* **WORK TO COMPLETE**
Starting at the line containing "Build this scene" and ending at the line containing "return Vector(((X - HX) * d / F, d, z))", reproduce each line exactly as written, with both end lines included and all pictures omitted.

## Start TASK MATERIAL

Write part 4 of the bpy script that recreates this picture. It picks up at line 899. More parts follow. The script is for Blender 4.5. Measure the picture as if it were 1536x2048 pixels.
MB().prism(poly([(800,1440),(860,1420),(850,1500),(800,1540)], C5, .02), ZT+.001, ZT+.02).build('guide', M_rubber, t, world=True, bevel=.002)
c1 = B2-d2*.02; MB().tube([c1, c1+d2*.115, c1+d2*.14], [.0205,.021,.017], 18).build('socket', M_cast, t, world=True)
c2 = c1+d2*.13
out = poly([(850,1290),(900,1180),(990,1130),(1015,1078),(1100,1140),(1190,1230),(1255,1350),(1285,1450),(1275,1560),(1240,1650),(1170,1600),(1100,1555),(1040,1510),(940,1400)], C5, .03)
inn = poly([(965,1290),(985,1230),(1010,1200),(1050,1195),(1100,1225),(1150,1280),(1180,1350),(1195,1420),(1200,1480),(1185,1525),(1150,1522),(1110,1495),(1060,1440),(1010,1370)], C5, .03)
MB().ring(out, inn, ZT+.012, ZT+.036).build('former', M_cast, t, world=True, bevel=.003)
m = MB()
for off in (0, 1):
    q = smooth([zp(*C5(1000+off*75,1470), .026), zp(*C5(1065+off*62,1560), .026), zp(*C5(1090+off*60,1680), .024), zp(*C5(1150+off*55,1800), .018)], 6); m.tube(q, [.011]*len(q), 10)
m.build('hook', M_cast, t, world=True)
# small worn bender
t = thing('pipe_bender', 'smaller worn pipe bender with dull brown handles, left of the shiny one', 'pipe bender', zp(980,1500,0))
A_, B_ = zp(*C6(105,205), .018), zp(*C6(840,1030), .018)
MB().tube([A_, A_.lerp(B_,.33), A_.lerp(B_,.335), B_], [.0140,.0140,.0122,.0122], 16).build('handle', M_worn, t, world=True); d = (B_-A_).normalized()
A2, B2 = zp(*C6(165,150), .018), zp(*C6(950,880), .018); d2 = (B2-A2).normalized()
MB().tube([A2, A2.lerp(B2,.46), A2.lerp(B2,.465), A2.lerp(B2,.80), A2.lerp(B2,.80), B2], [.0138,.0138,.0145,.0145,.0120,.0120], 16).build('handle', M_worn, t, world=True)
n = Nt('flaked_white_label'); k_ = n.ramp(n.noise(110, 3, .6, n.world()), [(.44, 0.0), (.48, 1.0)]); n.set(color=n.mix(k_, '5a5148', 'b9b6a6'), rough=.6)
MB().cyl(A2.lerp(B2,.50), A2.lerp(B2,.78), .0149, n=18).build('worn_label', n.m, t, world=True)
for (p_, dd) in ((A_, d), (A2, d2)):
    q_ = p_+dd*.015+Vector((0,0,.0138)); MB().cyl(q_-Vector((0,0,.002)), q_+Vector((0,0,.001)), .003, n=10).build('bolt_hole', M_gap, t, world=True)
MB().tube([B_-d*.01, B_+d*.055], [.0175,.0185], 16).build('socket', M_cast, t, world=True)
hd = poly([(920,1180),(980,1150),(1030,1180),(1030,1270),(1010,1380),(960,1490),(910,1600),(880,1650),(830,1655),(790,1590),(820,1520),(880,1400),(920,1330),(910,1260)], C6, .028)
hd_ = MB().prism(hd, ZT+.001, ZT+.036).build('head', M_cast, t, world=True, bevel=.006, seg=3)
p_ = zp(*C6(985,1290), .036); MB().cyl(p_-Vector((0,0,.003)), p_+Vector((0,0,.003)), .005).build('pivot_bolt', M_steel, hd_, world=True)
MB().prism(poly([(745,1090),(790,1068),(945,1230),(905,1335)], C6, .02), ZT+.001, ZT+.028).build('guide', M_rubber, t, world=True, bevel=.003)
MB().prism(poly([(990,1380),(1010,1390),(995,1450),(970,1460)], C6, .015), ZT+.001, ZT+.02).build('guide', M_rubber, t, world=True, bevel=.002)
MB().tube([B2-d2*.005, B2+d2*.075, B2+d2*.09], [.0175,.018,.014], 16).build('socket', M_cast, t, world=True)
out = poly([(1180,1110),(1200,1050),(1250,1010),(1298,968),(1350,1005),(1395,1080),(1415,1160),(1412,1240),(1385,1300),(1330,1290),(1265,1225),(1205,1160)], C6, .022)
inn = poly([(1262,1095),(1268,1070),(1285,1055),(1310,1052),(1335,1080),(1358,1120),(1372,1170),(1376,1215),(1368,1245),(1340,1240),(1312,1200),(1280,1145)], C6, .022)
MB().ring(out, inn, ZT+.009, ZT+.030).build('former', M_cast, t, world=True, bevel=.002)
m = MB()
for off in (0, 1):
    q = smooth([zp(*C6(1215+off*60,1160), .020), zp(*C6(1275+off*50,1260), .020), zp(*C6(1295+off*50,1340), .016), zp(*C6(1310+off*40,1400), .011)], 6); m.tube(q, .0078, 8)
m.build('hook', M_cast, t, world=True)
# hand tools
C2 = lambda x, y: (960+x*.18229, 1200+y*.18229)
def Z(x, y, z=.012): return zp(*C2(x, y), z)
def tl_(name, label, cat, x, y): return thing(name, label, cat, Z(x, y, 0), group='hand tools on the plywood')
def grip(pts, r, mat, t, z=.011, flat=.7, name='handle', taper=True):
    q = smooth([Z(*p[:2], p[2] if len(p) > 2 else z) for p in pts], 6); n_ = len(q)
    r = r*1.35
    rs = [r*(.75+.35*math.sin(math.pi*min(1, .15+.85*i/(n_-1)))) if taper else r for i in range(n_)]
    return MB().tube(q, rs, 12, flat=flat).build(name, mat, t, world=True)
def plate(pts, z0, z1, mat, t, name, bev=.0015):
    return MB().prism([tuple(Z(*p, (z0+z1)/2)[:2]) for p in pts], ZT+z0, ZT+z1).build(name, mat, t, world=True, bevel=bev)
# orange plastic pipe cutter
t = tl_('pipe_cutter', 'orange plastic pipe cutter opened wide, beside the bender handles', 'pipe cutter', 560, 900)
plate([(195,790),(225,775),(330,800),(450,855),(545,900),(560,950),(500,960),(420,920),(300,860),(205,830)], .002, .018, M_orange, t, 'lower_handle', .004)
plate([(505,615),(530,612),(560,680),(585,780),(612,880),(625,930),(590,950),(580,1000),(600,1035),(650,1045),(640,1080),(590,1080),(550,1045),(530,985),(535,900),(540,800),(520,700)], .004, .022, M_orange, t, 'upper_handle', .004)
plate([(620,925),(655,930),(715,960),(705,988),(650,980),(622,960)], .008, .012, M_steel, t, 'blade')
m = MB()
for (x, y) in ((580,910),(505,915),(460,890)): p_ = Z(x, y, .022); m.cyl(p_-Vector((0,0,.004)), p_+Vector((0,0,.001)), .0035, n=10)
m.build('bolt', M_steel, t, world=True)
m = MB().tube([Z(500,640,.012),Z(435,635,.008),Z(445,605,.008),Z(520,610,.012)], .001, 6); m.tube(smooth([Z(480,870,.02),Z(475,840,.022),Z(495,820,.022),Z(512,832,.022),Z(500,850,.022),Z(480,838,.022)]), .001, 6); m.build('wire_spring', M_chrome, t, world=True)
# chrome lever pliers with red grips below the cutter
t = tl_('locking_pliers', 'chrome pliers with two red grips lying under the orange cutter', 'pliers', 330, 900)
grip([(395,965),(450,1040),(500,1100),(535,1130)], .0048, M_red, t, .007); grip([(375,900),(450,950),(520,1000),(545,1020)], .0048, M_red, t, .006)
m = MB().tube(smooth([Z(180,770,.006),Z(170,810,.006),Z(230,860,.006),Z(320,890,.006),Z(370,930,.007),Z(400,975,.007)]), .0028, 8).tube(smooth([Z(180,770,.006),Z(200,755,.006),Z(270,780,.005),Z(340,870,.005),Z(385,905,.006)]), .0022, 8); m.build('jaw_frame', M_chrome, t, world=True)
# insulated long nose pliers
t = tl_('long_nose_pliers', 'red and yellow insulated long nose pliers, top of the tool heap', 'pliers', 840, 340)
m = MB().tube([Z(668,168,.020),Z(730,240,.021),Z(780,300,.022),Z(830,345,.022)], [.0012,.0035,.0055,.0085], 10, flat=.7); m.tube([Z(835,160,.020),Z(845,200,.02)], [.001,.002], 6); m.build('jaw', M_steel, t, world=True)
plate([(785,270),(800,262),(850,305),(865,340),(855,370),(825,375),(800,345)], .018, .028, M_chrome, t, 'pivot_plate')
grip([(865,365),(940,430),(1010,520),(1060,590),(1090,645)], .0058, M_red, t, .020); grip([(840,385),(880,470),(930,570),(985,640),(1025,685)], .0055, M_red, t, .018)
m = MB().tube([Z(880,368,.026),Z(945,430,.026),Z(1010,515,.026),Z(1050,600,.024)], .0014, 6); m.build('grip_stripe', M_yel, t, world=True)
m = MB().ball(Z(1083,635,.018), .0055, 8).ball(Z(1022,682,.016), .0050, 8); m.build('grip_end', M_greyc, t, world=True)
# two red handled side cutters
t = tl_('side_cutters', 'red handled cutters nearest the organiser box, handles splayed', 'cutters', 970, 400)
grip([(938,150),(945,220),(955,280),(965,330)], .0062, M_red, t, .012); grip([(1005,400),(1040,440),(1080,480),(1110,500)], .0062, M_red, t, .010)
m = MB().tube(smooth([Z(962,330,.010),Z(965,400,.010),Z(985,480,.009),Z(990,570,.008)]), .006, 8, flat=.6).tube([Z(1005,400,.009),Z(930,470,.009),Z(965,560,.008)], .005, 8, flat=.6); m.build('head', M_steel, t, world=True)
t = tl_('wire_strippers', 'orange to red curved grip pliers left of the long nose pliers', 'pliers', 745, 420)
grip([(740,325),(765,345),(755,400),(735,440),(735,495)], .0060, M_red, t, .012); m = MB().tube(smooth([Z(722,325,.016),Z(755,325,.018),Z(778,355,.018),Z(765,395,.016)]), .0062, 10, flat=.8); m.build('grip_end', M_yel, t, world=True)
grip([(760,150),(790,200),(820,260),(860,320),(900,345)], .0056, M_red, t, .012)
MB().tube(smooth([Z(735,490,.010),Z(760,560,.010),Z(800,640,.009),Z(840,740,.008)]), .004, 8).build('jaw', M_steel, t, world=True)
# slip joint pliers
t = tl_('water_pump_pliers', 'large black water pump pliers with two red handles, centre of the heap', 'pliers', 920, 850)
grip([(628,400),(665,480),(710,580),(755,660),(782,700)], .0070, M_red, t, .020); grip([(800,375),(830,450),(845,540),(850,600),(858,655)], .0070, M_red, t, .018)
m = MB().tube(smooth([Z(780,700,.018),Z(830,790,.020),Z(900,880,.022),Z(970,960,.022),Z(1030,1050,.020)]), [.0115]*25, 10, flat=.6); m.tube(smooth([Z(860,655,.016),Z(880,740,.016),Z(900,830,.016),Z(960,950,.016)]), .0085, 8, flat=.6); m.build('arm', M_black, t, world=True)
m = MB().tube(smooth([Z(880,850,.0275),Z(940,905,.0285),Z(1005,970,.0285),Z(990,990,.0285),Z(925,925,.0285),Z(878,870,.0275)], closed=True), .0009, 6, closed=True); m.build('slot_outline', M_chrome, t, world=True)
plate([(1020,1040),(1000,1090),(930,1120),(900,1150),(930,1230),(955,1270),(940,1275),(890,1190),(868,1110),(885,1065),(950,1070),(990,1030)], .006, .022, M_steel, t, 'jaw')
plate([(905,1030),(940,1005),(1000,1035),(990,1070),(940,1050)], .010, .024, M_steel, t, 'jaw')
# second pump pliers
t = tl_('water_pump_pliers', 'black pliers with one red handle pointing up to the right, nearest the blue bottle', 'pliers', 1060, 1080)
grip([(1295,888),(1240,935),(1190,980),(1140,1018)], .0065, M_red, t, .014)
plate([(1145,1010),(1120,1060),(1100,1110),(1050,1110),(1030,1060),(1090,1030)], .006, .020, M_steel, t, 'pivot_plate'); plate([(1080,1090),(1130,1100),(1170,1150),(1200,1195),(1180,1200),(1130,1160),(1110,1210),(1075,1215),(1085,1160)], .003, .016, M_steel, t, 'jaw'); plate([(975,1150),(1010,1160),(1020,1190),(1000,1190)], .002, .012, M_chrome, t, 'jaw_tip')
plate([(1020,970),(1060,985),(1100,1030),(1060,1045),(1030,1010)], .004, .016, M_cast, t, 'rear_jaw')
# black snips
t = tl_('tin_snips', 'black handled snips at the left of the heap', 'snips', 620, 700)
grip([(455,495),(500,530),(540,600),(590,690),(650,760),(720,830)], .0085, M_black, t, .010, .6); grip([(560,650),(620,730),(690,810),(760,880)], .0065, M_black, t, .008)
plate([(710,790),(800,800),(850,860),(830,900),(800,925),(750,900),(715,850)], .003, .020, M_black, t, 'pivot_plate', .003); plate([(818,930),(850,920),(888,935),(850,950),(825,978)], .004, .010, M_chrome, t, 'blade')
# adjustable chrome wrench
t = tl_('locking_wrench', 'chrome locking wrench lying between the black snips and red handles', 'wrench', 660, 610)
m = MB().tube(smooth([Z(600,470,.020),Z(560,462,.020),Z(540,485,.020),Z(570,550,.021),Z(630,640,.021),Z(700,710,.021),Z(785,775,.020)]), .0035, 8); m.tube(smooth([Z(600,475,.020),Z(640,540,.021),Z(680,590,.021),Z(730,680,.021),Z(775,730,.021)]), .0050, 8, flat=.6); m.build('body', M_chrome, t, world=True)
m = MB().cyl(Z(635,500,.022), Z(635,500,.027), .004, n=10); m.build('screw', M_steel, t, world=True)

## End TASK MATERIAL
## Start TASK MATERIAL

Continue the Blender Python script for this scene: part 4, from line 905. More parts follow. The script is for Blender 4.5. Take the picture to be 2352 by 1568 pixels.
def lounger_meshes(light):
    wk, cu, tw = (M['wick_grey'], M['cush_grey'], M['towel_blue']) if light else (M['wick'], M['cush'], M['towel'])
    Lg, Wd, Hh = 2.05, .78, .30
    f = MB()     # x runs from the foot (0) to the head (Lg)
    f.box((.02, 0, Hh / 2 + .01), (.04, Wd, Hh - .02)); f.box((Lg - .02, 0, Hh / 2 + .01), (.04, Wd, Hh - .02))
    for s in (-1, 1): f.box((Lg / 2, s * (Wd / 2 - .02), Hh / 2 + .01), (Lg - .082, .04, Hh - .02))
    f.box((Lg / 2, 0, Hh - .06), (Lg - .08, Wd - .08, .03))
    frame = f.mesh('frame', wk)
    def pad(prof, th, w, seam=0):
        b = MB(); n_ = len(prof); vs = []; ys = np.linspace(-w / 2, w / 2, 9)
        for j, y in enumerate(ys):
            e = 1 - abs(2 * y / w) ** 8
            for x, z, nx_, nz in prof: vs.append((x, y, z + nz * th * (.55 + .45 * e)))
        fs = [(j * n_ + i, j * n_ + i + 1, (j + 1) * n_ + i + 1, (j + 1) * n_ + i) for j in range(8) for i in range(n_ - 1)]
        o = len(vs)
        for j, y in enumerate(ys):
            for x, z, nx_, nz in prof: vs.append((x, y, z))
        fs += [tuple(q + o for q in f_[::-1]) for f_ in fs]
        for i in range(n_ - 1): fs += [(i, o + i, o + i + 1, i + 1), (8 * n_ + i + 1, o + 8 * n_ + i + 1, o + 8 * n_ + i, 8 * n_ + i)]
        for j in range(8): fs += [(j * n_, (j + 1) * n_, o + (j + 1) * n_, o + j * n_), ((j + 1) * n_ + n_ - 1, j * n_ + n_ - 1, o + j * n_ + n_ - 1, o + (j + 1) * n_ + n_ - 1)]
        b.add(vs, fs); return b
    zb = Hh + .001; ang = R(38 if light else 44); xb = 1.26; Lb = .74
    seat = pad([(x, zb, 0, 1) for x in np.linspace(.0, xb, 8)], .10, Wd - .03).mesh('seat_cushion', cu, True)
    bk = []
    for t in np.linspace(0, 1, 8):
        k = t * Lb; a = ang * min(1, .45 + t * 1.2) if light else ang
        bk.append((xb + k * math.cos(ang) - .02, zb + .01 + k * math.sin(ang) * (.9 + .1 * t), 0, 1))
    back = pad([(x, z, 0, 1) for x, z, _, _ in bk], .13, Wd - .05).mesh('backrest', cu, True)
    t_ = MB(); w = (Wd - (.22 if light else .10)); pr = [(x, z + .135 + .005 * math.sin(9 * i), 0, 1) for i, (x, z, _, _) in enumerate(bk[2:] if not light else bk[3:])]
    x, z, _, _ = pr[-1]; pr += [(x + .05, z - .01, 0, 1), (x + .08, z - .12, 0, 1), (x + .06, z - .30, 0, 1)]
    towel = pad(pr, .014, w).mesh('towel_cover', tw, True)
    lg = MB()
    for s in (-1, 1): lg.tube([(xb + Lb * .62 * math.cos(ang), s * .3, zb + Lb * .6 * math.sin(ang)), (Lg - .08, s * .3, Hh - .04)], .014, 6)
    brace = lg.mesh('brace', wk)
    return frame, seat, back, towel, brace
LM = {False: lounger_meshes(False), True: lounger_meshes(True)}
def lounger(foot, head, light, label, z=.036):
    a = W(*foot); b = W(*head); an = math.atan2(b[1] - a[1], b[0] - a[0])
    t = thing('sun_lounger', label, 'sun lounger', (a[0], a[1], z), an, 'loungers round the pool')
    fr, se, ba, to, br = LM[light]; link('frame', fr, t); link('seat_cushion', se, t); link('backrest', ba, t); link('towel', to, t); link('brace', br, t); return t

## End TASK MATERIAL
## Start TASK MATERIAL

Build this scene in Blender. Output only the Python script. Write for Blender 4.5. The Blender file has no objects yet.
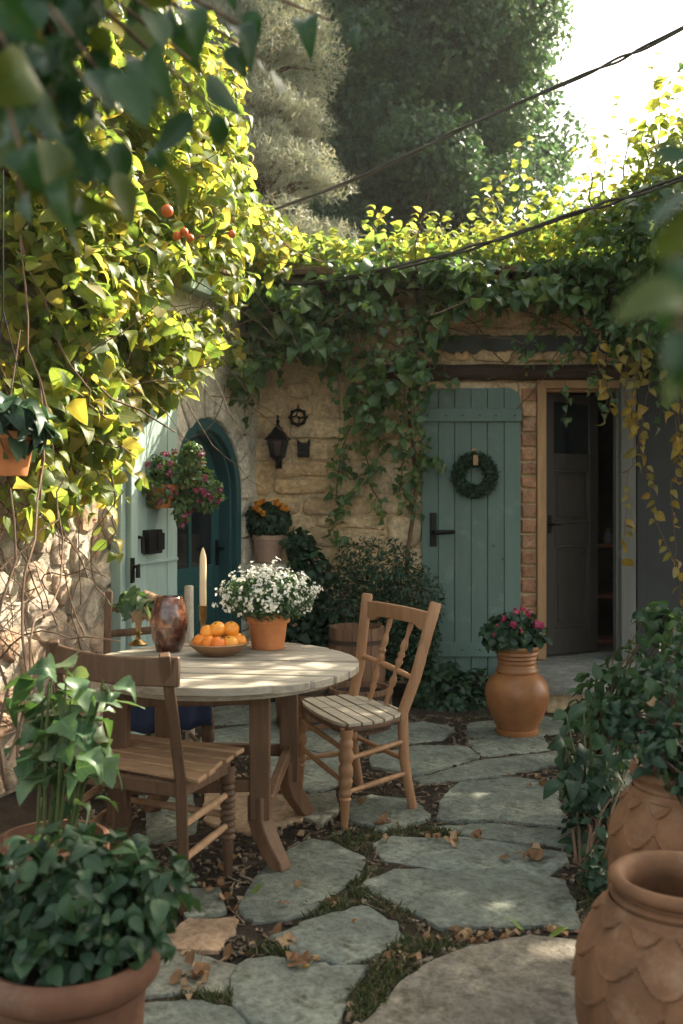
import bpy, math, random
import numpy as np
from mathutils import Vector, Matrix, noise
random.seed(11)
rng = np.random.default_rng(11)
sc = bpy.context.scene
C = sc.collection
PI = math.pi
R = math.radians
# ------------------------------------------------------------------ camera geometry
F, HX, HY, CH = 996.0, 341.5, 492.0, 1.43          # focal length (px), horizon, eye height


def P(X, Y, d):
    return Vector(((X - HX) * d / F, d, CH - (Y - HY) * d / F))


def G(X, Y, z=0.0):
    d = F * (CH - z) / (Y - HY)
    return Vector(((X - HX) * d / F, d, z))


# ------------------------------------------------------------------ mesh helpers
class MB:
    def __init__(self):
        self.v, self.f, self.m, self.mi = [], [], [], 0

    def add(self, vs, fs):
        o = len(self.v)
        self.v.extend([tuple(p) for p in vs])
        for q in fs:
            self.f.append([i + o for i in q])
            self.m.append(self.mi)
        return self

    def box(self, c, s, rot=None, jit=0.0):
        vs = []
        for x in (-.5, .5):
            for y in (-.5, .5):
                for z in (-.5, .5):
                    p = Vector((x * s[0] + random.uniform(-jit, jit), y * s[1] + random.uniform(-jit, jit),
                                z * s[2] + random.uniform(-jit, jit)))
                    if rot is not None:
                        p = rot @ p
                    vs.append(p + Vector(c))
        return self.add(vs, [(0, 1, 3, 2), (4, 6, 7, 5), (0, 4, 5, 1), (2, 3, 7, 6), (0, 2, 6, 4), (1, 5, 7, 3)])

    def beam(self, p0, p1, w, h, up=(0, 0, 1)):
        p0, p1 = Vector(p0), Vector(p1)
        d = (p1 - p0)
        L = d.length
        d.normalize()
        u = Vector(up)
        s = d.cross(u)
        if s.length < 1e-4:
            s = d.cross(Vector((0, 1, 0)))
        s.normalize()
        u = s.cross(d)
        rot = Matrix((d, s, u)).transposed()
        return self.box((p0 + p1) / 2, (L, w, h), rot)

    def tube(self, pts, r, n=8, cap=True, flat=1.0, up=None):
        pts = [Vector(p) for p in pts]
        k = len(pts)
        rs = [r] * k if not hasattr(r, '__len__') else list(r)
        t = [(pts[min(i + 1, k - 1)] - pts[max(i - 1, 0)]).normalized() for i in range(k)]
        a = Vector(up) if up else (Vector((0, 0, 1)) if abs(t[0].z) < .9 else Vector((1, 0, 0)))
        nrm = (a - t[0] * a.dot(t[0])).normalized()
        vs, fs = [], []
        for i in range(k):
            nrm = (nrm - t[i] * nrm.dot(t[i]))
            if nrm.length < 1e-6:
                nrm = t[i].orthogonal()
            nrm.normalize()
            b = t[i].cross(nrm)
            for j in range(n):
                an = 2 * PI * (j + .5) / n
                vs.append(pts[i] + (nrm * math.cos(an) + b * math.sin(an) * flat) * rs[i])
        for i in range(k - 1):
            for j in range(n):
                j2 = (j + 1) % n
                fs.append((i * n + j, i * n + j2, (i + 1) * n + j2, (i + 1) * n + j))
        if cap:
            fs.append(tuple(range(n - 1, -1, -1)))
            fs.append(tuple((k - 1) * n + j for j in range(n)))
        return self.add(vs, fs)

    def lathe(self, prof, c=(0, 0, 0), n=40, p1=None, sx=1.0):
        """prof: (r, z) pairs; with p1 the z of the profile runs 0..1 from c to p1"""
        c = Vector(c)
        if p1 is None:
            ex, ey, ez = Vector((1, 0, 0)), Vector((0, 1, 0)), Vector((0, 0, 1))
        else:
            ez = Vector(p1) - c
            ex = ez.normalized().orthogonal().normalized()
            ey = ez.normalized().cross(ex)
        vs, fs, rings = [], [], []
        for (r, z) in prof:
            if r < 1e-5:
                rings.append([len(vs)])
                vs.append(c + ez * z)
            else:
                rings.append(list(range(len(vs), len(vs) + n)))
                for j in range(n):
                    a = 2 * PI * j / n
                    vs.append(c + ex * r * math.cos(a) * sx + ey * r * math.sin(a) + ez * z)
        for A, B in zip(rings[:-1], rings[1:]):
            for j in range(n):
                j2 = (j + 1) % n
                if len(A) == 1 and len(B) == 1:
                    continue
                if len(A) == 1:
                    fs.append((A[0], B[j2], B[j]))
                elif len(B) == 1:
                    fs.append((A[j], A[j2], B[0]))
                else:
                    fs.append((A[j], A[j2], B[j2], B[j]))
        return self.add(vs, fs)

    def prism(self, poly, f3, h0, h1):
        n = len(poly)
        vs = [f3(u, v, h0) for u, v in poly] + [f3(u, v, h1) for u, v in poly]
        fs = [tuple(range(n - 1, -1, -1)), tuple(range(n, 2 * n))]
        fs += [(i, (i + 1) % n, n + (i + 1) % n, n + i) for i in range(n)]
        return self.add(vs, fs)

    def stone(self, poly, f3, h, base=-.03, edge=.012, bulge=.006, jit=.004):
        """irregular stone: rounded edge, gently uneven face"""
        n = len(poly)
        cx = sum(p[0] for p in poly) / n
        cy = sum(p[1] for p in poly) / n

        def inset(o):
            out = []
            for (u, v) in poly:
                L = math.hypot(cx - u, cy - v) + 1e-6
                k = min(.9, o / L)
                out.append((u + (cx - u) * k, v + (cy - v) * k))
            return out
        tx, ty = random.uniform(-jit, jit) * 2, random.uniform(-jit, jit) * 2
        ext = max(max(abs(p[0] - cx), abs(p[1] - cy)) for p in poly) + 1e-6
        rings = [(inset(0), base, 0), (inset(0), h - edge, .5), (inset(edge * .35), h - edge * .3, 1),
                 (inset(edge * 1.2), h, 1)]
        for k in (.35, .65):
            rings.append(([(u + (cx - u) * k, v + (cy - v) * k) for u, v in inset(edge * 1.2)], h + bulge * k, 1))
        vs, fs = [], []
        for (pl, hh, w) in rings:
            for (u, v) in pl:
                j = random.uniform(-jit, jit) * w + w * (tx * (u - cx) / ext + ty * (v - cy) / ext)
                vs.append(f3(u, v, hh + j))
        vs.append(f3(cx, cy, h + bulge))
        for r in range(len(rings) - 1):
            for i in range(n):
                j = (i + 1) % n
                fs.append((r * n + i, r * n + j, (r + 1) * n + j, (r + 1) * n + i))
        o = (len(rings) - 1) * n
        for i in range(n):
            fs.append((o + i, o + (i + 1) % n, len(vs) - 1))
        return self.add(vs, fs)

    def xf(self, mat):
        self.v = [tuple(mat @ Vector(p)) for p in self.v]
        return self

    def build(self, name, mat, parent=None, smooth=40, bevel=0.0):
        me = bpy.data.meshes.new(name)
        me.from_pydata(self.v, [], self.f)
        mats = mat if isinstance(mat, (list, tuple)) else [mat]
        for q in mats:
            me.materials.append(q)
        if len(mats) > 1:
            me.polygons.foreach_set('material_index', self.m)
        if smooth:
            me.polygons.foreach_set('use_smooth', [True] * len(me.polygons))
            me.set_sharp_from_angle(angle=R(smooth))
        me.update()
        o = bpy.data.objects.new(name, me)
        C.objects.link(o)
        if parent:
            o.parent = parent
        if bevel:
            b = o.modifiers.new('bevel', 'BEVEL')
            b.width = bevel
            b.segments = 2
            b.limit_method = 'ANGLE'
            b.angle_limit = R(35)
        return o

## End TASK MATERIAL

* **OUTPUT**
Build this scene in Blender. Output only the Python script. Write for Blender 4.5. The Blender file has no objects yet.
import bpy, math, random
import numpy as np
from mathutils import Vector, Matrix, noise
random.seed(11)
rng = np.random.default_rng(11)
sc = bpy.context.scene
C = sc.collection
PI = math.pi
R = math.radians
# ------------------------------------------------------------------ camera geometry
F, HX, HY, CH = 996.0, 341.5, 492.0, 1.43          # focal length (px), horizon, eye height


def P(X, Y, d):
    return Vector(((X - HX) * d / F, d, CH - (Y - HY) * d / F))


def G(X, Y, z=0.0):
    d = F * (CH - z) / (Y - HY)
    return Vector(((X - HX) * d / F, d, z))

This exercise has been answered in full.